El comercio internacional chino consiste en grandes empresas occidentales situadas en China, exportando los mismos países de origen. Se ha calculado que alrededor del 60-70% del total de las exportaciones chinas no son exportadas por empresas chinas sino exportadas por empresas occidentales subcontratadas. Esto prueba que la justificación teórica anterior, que supone que la tecnología se adapta a la combinación capital-trabajo de tal país, no aguanta de pie; de hecho, no tiene ni pies ni cabeza.

Como conclusión la totalidad de la ideología del libre comercio está basada en una teoría que no es sólo poco realista, sino que es errónea. Consecuentemente, el comercio internacional puede volverse libre, pero no está claro que sea eficiente. Sin embargo, en las negociaciones de libre comercio (y también con el TTIP y el CETA), libertad y eficiencia se consideran idénticas o vistas como semejantes la una con la otra.

No sabemos si la liberalización del comercio es eficiente. Pero sí sabemos bien que la idea de que toda interferencia en el comercio internacional es perjudicial e ineficiente es claramente errónea. Por ejemplo, un país que se protege a sí mismo contra las importaciones masivas de otro país en el que compañías monopolistas hacen grandes beneficios y combinan alta productividad con bajos salarios no debe ser condenado. Medidas proteccionistas contra estas prácticas pueden de hecho mejorar el estado del bienestar de todo el mundo para que eviten que las empresas monopolistas dañen o destruyan otras empresas sanas.

Peor que todo eso que ya se ha dicho hasta ahora es que algunos países, de forma puramente mercantilista, se esfuerzan para exportar más de lo que importan. Este fenómeno se llama “desequilibrio global” en el campo de la macroeconomía, y se sitúa en agudo contraste a la doctrina del libre comercio. Alemania es la mayor culpable en este tema en todo el mundo. En el momento actual, para determinar el éxito o el fracaso que el comercio internacional aporta a los países que participan, los superávits y los déficits se han vuelto más importantes que los efectos en la productividad de la liberalización del comercio.

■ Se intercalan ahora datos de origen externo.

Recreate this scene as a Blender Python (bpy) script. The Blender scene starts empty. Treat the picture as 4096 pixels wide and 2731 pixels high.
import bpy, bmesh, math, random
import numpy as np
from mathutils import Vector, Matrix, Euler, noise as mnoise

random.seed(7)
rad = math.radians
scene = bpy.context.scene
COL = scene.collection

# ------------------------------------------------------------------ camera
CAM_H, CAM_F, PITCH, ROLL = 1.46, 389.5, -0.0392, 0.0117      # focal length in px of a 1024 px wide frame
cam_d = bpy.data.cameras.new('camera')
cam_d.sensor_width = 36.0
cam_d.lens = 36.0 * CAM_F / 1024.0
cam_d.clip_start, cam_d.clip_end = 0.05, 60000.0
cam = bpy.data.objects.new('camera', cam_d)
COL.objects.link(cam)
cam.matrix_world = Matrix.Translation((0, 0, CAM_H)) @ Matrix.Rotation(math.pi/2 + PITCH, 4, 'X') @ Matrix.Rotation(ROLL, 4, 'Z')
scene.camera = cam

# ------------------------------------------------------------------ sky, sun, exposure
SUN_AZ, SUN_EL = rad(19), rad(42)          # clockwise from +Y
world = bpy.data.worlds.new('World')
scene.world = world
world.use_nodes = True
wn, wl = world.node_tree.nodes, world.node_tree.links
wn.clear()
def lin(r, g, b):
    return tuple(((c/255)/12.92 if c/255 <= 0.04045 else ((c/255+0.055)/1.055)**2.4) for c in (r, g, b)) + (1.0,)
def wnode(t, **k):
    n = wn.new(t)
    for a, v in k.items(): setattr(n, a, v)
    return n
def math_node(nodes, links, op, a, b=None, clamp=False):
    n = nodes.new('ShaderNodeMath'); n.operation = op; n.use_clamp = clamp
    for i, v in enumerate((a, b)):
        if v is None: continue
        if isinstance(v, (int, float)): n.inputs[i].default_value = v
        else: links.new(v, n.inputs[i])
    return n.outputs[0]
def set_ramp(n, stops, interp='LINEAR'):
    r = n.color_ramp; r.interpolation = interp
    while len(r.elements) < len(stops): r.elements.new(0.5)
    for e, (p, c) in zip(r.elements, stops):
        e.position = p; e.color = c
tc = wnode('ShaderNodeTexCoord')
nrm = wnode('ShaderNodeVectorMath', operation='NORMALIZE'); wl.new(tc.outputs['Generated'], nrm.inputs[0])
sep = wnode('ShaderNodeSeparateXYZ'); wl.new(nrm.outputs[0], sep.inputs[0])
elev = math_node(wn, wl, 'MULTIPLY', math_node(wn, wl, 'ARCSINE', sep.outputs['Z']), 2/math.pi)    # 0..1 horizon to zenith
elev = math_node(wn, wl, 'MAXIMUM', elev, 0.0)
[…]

Pero en realidad, una vez que un país genera superávits de forma creciente y estable, no quedan incentivos para los posibles socios comerciales de este país para concluir un acuerdo comercial con este país que defiende estos superávits comerciales.

Ni las fluctuaciones bruscas en los tipos de cambio, ni la inversión internacional directa, ni el dumping salarial o las consecuencias sociales del comercio son el objeto de la ideología del libre comercio. Los políticos procomercio internacional hacen sus juicios sobre la base de una doctrina que no tiene nada que ver con el mundo real.

Hoy en día, intentar conducir las políticas comerciales y los flujos de comercio es como intentar reparar un coche con herramientas de reparar relojes. Lo que la economía global necesita más que un debate doctrinario sobre el comercio internacional es un sistema monetario que evite que los países individuales acumulen ventajas injustificadas prolongadamente en el tiempo a través del dumping salarial o de medidas similares.